I love soft gingerbread. But it has to be soft.
Those are really neat!
I have a partial recipe - I’m sure Grandma never wrote it down, but I guess my aunt took a stab at it:
1 cup oleo
1 cup water
1 cup sorghum molasses
1 cup light brown sugar
1 tablespoon soda
1/2 teaspoon ginger
vanilla
enough flour to barely roll out
cut in strips and bake on cookie sheet at 350 - they rise on touch.
So, ballpark on amount of flour? What should the finished dough look like - thicker than pancake batter, but not as thick as peanut butter?
I’m one of the three or four people in North America who loves fruitcake. My daughter loves it too, so we fight over it.
And I’ve been to Nuremburg (Nuernberg) for REAL lebkuchen. OMG. I’d kill for that now.
~VOW
Both of these are high on my Christmas list. For Pfeffernuss i prefer the type with the hard frosting rather than the one with the powdered sugar.
Jingles cookies, although I haven’t been able to find them anywhere this year.
My grammy always had a couple of boxes ready for me when I went to visit.
My grandfather always used to make some really great **divinity **around Christmas.
I also forgot to mention mincemeat pie. I probably like it so much because it REMINDS me of fruitcake!
Alas, I don’t even bother with buying it any more. Since nobody else really cares for it, I’m NOT buying a whole pie that will scream at me from the refrigerator, “Yoo HOO, VOW! It’s MINCEMEAT! You KNOW you love it!”
I hate screaming food.
~VOW
I’m one of the others! I love fruitcake. The store bought stuff is chancy in quality, but the stuff from The Collins Street Bakery in Corsicana Texas is great.
But my mother and I actually MAKE fruitcake. We use a recipe that my paternal grandmother saved from a newspaper in Buffalo New York, some time in the 1940’s. No alcohol, but lots of fruit and nuts.
Do you make fruitcake VOW?
Peanut brittle is my fave. I have a great recipe for making it in the microwave and it’s almost as good as the old fashioned kind. Also, Mexican wedding cakes, chocolate fudge with walnuts, and buckeyes.
Me, too. I’ve looked in northern Illinois and central Illinois, but no Jingles.
I haven’t seen a tin of Danish butter cookies or a Terry’s chocolate orange yet this year. I’m worried.
Cookies or cake/loaf? I have an awesome soft ginger cookie recipe, and just made a wonderful pumpkin gingerbread loaf from Simply Recipes (on my phone or I’d link).
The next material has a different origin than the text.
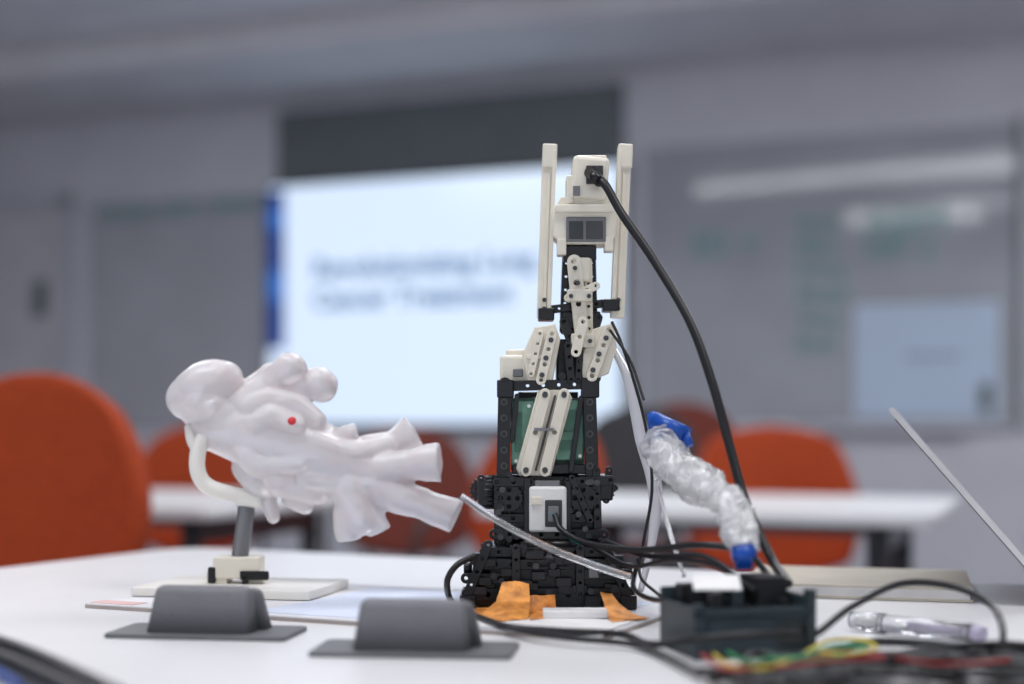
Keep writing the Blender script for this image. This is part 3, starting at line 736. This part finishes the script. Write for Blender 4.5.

I love fruitcake also. Maybe I’ll make a poll. VOW have you considered making your own mincemeat? My aunt does and freezes it (and if I quit being so lazy I would too) and when she wants can thaw some out and makes tarts. Might be easier than having a whole pie screaming at you.
JayJay, I’ve seen chocolate oranges but I’ve avoided the seasonal aisle so I haven’t seen Danish butter cookies either.
To Baker:
I tried making fruitcake once, but since I didn’t have the right pans, it was pretty much a bust.
One year, my aunt decided to make every single fruitcake recipe she could find. OMG, here it is, forty years later, and I still obsess on that one holiday season! Most of the cakes were similar, but two stood out because they were so DIFFERENT from the others.
Chocolate fruitcake: The cake batter itself was a dense chocolalte cake. The dried/candied fruit assortment included big, fat dark raisins (Muscat?), figs, diced prunes, and candied cherries. Just describing it makes me want a slab with a huge cup of coffee…
Hawaiian fruitcake: A white batter, no real spices to mention, and the dried/candied fruits included candied pineapple, candied cherries, coconut and I THINK macadamia nuts.
DAYAM. How do you get drool out of a keyboard???
~VOW
That seems like a lot of water to me, in relation to the amounts of the other ingredients. That being said, my guess, based on that ingredient list, is that the oleo and sugar should be creamed; then add the water, vanilla and molasses and mix well again. Combine 2 1/2 cups of flour, the ginger and soda and then mix into your wet ingredients. If needed, add more flour, just a 1/8 cup at a time, until it comes together for rolling. That means just until you can roll small balls in your hands without it sticking to you. Err on the side of sticky, because you’ll be adding more flour when you roll them out.
For me, Christmas isn’t Christmas without the homemade stuff. I could happily live without the holiday-themed store-bought stuff forever, but a single season without the fudge, iced sugar cookies shaped like snowmen and stars, Chrusciki, buckeyes, spritz, no-bakes, church windows, rum-rings and mince pie would be wrong. I don’t even like and/or eat half of them, but something about seeing them all spread out on the table makes the holiday hit home for me.
Bless you, belladonna! I’ll give it a shot.